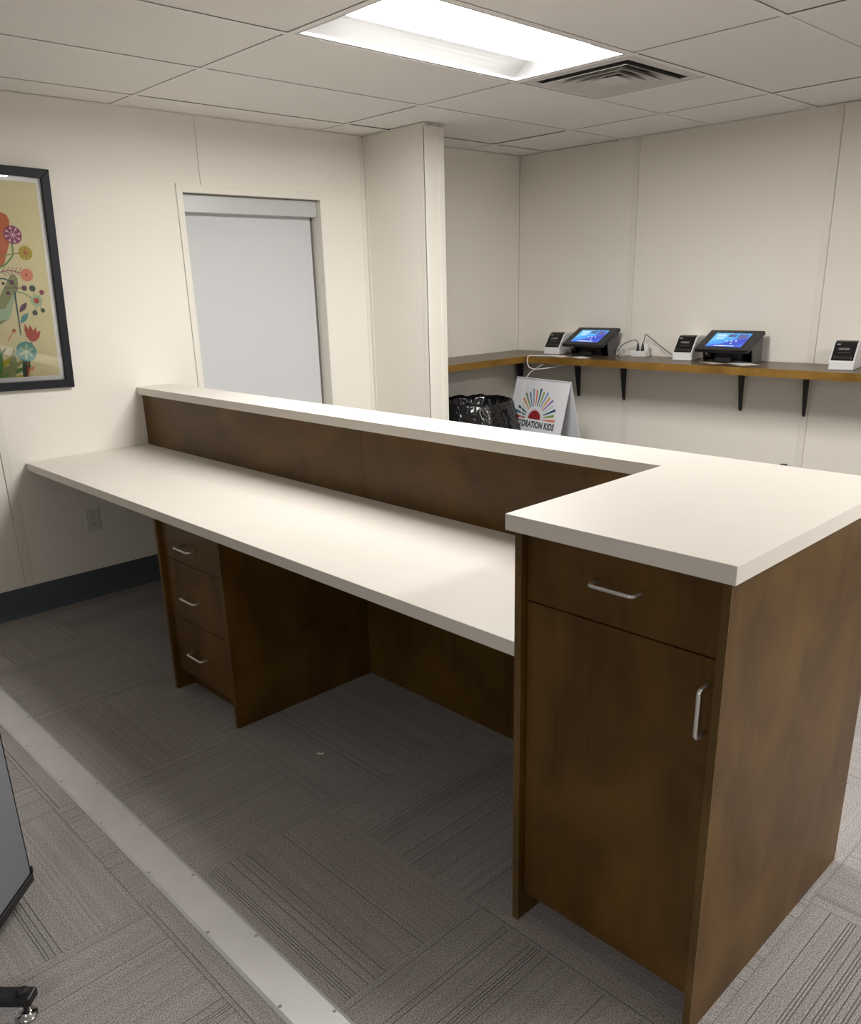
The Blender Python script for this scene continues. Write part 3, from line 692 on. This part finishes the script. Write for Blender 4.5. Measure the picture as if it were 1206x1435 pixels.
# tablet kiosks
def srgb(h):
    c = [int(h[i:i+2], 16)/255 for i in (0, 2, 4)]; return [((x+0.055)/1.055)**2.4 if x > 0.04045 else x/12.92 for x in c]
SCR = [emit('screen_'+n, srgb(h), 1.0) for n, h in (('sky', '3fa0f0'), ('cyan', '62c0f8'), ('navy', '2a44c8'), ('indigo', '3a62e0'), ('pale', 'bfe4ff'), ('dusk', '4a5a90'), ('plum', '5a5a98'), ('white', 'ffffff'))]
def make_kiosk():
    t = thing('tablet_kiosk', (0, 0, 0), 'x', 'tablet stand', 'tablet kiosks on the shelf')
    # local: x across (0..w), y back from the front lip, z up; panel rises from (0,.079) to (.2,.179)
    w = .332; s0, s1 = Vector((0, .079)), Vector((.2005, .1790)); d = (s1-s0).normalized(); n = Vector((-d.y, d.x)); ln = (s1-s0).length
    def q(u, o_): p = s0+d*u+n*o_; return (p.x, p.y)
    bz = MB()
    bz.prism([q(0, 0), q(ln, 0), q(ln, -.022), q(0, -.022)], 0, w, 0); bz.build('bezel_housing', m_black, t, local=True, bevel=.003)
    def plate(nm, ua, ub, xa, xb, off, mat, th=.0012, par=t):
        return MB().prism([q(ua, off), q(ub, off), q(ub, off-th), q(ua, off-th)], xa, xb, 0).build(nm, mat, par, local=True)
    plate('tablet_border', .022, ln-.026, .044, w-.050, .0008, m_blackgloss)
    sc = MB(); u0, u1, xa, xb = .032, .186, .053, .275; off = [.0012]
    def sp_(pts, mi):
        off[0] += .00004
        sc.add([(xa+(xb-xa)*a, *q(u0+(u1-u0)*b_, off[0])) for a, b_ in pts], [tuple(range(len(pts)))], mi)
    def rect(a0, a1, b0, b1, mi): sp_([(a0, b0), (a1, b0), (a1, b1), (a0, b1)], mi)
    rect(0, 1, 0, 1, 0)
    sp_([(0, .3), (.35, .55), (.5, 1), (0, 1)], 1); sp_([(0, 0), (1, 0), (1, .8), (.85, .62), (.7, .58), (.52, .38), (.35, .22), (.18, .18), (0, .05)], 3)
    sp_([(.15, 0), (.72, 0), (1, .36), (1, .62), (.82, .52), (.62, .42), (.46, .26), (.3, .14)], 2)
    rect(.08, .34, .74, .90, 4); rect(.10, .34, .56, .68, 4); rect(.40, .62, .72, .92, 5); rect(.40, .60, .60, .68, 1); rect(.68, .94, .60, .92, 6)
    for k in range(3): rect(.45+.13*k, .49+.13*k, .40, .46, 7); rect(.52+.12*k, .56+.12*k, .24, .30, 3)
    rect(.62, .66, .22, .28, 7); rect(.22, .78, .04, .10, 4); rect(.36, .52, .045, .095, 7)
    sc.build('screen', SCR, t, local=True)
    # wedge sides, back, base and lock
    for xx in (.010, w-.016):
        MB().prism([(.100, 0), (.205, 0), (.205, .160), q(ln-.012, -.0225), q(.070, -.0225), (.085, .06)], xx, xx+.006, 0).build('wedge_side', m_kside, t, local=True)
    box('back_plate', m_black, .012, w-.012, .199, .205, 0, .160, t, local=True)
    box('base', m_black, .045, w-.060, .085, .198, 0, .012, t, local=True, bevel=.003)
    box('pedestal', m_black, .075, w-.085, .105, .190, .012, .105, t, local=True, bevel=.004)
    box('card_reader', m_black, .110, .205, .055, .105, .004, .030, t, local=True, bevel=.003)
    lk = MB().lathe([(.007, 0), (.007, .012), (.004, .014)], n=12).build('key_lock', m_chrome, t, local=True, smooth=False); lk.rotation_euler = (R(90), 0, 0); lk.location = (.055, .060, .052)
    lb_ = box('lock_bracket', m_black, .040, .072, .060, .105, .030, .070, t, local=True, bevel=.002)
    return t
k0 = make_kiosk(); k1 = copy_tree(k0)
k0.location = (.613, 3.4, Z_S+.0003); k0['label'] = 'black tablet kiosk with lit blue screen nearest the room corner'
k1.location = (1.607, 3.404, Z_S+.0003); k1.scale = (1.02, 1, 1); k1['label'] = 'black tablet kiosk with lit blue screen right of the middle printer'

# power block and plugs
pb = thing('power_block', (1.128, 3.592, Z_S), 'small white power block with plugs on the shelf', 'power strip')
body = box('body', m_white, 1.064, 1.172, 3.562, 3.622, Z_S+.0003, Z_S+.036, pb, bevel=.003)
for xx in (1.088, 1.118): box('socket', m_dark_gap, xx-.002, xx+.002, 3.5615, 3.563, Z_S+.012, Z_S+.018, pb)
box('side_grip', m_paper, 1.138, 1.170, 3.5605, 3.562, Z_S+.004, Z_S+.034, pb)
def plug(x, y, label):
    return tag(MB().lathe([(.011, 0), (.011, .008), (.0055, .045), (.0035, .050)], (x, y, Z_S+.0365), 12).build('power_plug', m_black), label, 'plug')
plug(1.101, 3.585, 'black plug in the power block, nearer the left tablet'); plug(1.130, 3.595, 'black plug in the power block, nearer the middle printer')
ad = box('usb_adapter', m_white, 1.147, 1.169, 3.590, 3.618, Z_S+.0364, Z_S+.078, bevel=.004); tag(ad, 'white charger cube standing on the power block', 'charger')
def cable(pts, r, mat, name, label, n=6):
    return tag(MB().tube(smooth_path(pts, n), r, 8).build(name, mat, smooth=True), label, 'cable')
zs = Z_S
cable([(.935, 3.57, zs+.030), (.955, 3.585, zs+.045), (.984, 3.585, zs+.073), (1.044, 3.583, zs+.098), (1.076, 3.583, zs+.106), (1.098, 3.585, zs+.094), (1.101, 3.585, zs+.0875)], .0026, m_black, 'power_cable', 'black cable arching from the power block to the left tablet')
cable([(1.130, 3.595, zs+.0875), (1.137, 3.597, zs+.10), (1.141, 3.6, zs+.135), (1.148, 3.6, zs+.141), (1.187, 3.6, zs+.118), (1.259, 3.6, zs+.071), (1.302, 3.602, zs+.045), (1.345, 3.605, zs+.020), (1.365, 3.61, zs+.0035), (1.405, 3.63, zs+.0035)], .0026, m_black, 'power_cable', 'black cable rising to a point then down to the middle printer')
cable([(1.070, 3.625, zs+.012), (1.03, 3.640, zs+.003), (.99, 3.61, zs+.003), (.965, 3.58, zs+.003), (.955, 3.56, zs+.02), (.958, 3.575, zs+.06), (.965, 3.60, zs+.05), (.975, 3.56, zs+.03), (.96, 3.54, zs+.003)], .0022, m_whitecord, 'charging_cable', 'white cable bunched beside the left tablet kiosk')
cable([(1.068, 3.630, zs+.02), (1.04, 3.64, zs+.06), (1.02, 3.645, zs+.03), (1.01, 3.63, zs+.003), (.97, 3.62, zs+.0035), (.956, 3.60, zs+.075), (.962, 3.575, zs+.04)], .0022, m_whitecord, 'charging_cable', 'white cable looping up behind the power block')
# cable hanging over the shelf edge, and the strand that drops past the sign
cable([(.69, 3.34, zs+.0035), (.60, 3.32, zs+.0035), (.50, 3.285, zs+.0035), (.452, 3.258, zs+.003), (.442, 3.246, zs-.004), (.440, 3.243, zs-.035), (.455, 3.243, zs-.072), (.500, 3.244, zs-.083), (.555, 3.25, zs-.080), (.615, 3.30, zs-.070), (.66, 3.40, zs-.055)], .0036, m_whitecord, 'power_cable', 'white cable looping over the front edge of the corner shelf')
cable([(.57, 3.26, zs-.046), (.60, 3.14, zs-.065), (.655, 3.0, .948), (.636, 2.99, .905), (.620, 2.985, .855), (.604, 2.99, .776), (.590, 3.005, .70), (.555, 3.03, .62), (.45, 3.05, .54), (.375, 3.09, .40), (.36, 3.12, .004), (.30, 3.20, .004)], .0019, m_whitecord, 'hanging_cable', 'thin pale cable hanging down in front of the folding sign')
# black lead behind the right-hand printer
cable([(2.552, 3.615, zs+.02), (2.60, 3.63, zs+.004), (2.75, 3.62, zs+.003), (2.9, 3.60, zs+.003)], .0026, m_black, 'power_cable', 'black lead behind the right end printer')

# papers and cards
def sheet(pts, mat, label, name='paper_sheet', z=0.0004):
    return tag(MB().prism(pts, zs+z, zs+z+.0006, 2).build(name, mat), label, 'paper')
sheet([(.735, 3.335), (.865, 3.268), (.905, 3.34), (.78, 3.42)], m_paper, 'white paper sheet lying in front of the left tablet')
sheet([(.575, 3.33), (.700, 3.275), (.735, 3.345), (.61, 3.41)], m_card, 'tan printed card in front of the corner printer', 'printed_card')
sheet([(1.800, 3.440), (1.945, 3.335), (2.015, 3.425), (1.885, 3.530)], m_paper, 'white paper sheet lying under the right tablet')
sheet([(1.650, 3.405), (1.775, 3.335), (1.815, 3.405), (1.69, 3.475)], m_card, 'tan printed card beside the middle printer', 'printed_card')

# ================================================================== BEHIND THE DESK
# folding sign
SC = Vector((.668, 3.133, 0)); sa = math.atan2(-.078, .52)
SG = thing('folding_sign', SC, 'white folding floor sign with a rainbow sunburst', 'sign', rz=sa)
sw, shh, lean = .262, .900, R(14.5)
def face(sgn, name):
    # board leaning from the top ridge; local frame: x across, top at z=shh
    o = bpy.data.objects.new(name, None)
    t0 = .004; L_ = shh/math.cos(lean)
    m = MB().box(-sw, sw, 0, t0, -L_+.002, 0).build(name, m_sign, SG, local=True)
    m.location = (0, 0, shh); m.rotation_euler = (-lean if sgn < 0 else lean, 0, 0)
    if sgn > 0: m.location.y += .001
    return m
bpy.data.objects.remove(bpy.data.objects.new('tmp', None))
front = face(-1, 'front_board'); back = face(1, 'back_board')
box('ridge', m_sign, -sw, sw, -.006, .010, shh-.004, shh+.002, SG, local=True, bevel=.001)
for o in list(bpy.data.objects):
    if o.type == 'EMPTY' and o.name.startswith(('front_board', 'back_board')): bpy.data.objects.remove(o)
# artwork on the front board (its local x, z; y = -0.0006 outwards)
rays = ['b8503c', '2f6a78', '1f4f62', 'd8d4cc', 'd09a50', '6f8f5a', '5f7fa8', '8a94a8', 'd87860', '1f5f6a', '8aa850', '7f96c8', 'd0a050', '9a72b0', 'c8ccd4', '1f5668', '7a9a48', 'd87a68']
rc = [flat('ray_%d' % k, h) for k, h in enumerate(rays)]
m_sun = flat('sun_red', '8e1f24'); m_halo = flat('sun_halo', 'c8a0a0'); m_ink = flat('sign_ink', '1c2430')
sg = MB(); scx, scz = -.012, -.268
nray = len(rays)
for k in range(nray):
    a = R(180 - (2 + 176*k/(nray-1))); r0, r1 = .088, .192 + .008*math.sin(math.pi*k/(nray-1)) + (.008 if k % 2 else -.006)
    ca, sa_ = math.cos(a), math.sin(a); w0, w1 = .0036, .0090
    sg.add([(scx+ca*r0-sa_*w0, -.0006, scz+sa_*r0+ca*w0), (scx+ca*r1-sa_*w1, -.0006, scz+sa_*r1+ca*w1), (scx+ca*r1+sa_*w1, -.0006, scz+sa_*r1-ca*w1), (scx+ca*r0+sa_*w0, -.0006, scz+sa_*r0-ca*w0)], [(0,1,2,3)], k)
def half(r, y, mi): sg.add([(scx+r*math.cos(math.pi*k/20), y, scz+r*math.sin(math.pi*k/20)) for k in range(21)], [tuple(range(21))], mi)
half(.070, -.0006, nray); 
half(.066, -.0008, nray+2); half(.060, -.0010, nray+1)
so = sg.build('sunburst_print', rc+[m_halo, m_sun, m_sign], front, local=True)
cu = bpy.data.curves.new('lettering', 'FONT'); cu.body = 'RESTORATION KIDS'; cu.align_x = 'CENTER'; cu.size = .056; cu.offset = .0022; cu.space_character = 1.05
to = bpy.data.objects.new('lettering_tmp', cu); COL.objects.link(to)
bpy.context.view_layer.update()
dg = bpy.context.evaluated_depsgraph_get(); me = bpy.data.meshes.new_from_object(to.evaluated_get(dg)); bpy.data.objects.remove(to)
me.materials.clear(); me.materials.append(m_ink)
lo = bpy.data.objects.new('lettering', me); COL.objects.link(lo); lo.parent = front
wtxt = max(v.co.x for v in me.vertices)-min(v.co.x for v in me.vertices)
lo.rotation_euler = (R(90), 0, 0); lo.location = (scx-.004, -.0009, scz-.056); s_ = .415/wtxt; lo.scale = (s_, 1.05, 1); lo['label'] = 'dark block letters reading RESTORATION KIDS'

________

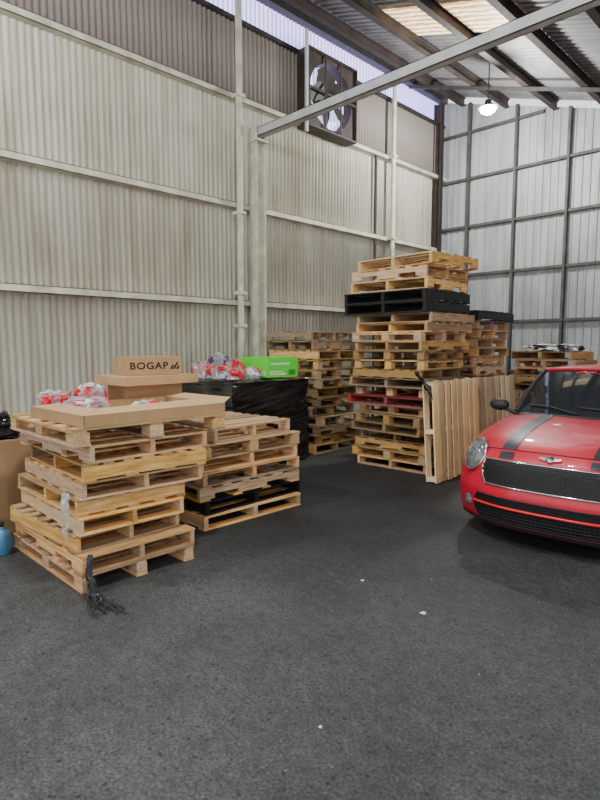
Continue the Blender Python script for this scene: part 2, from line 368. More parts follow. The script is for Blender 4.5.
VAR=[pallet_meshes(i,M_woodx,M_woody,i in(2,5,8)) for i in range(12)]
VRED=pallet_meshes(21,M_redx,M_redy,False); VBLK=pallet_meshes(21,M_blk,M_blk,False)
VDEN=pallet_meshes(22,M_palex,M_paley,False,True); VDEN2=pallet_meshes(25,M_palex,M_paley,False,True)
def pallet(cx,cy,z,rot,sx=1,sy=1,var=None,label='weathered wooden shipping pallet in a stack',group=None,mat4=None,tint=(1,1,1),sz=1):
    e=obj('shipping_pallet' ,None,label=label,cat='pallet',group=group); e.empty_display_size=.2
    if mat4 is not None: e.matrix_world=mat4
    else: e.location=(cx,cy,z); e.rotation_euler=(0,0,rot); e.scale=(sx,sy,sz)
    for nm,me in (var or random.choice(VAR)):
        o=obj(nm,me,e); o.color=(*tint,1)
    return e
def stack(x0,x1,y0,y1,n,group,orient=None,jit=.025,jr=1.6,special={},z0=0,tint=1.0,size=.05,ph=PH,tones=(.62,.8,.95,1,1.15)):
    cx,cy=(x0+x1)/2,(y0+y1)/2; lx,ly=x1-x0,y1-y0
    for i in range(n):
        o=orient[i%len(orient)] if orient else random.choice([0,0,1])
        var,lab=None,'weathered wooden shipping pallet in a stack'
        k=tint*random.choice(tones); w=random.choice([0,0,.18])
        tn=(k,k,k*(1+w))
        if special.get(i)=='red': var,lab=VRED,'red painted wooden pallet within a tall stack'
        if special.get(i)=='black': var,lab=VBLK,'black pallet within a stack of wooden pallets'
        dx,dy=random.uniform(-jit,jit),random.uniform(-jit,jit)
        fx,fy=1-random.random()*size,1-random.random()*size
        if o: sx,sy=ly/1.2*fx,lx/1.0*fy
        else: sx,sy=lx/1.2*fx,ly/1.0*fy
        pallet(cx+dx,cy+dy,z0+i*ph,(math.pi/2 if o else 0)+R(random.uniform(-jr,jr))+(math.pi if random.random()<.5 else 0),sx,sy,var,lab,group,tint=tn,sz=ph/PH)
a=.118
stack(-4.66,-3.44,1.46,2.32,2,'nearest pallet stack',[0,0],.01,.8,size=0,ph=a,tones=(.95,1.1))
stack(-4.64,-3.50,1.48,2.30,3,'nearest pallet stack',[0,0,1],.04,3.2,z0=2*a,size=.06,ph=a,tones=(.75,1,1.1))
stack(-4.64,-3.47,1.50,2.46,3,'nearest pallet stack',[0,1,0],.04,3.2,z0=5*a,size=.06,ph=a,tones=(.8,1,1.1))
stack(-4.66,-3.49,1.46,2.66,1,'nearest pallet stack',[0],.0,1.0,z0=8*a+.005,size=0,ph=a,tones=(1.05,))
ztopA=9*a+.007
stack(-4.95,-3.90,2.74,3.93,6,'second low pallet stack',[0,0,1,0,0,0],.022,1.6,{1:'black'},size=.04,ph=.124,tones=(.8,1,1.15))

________

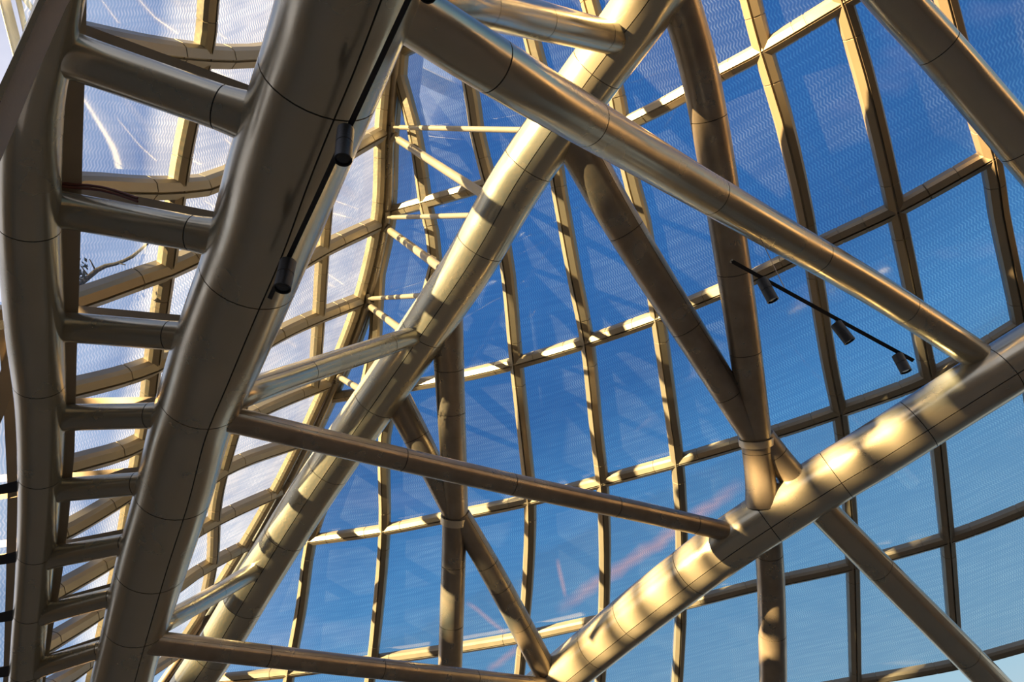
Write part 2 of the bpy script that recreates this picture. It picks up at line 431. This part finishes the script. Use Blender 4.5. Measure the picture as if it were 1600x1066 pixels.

________

What you need to do
Isolate the lines above that contain the word "Write" and copy them.

Complete response
The Blender Python script for this scene continues. Write part 3, from line 692 on. This part finishes the script. Write for Blender 4.5. Measure the picture as if it were 1206x1435 pixels.
Write part 2 of the bpy script that recreates this picture. It picks up at line 431. This part finishes the script. Use Blender 4.5. Measure the picture as if it were 1600x1066 pixels.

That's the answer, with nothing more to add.